This week I had to write some glue code to introduce a new feature on some existing endpoints while trying to maintain as much as the old behavior as in order to reduce friction with existing clients.
As I coded, I iterated on it trying to reduce and find ways to make it simpler. The validation needed to now take two paths and write some code to detect the new or the old thing.
Then, I needed find certain type of items on the JSON payload, if they existed, another branch opened to treat them in a special way, but only if the format was the old one, and so on.
At the end, I was unhappy with my code and the number of IF statements it had, I kept thinking, I could make this a class and have more readable methods, I could make two classes and inherit from one to code only what's different. I could split this into more functions... but at the end it was ways of obfuscating the complexity that I was unable to reduce.
I find myself a bit frustrated when code ends up like this, and I can't help to ask, if I was a more seasoned developer would I make this simpler, how would someone else approach this? did I start something utterly wrong by making this a function to begin with? Maybe I didn't analyze this correctly from the get go...

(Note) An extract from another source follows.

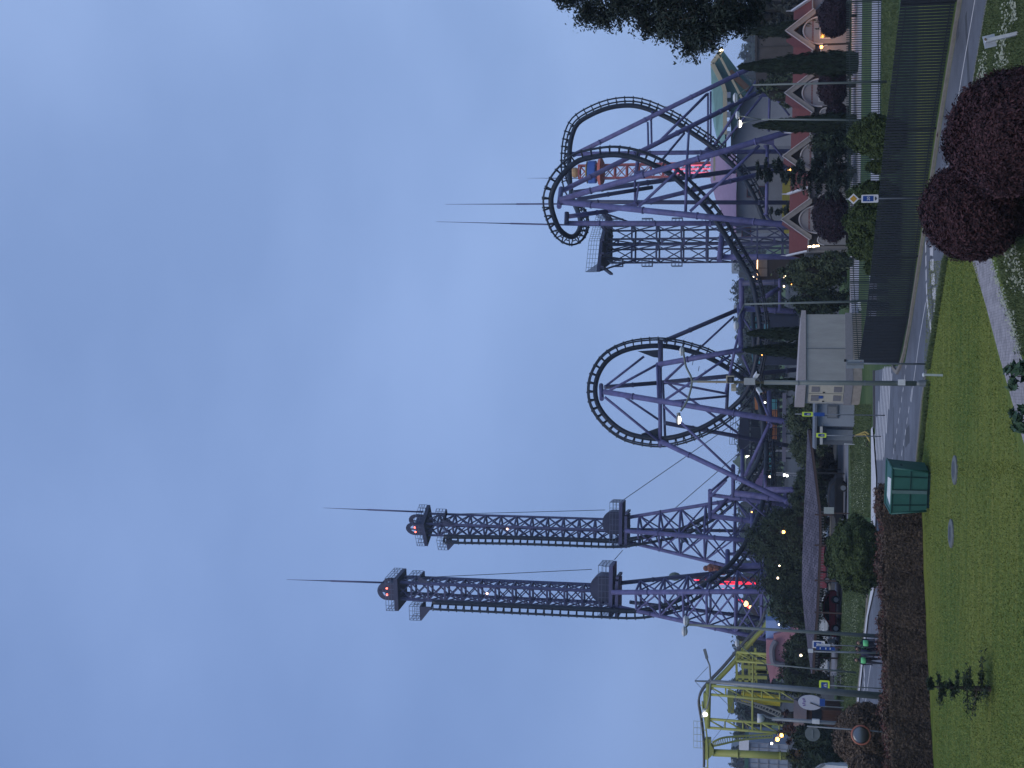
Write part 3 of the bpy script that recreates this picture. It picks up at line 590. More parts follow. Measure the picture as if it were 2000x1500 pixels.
T2 = [(868, 1048, 186), (1000, 1050, 186), (1100, 1053, 186), (1200, 1056, 186), (1240, 1052, 186), (1290, 1043, 186), (1330, 1034, 186), (1365, 1017, 185), (1400, 995, 184), (1435, 964, 183), (1462, 932, 181), (1484, 890, 178), (1492, 840, 175), (1487, 795, 173), (1466, 754, 171), (1425.8, 722.1, 170), (1382.9, 698.1, 169), (1350.5, 686.5, 169), (1316.8, 678.4, 168.5), (1277.6, 675.3, 168), (1228.2, 681.9, 167.5), (1190.6, 700.3, 167), (1169.3, 729.7, 166.5), (1162.5, 762.1, 166), (1169.3, 793.6, 165.5), (1193.7, 824.8, 165), (1228.3, 847.1, 164.5), (1277.5, 856.7, 164), (1316.8, 853.6, 163.5), (1350.5, 843.5, 163), (1384.8, 828.1, 162.5), (1423.8, 801.2, 162), (1458, 765, 161), (1474, 717, 160), (1484, 655, 159), (1481, 610, 158), (1468, 548, 156), (1446, 508, 155), (1414, 455, 153), (1385, 413, 152), (1350, 377, 151), (1312, 342, 150.5),
      (1274, 321, 150), (1235, 307, 150), (1196, 302, 150), (1157, 307, 150), (1128, 315, 150), (1104, 335, 150), (1087, 357, 150), (1077, 382, 150.5), (1077, 405, 151), (1084, 429, 152), (1093, 448, 153), (1107, 460, 154.5), (1120, 462, 156), (1130, 452, 158), (1134, 434, 160.5), (1128, 412, 163), (1119, 390, 166), (1114, 362, 168), (1112, 332, 169.5), (1112, 303, 170.5), (1116, 270, 171.5), (1128, 242, 172), (1155, 224, 172), (1188, 211, 172), (1222, 206, 172), (1252, 209, 172), (1285, 221, 172), (1319, 238, 172), (1349, 258, 172), (1383, 281, 172), (1414, 307, 171), (1440, 332, 171), (1461, 362, 170), (1478, 395, 170), (1488, 420, 170), (1497, 450, 170)]
track(T2, twist=((1130, 424, 162), (1112, 318, 170)))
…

But then, I find some comfort that what I needed to do was to express a complex reality of life. We have a complicated compatibility scenario, and explaining it to another person in prose would also require an IF here and there in your sentences, then it is natural that I also cover those branches in code. The problem is not so much my code (although of course can be improved) but the complex soup we're swimming in in real life. Were the business rules simpler without special cases, surely the code would be several lines shorter.